The largely unregulated metaverse of today is likely nothing like future iterations. Jovanovic says some fundamental aspects of the space must change for the metaverse to reach its full potential as a marketplace.

Increased connectivity among the three main metaverse platforms—The Sandbox, Decentraland, and Meta—will go a long way toward allowing companies to create a meaningful presence. Today, each platform has its own authentication and identity methods. Users can’t move their avatars among the platforms, and businesses have to start over on each platform.

“We’re very much in the infancy stages of the metaverse as a consumer platform,” he says, noting that portability, data privacy, and identity are among the metaverse’s biggest issues. “A lot of these things will naturally evolve. Consider the metaverse to be a platform under construction, where everything is a proof of concept that people are testing and playing with to try to understand the opportunity that the metaverse brings for their business model.”

Therefore, he believes credit unions have time to explore, host an event, and learn about the consumers who are already using the metaverse. The more legwork an institution does, the more prepared they will be when the platforms begin to see meaningful adoption.

Today, commerce in the metaverse can include users attending concerts, purchasing NFTs, buying items for their avatar, or walking down virtual store aisles and ordering items that are sent to the user’s physical address.

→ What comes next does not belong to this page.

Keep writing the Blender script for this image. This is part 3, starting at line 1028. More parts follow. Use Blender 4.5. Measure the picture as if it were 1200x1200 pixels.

Credit unions that find an intriguing use case in the metaverse may benefit by attracting younger members, expanding financial literacy efforts, and delivering a more immersive experience that appeals to a segment of consumers.

“The platform could potentially redefine the way we work, socialize, and buy things online,” Jovanovic says. “It levels the playing field in certain markets, and it opens up the possibility to grow tremendously in others.”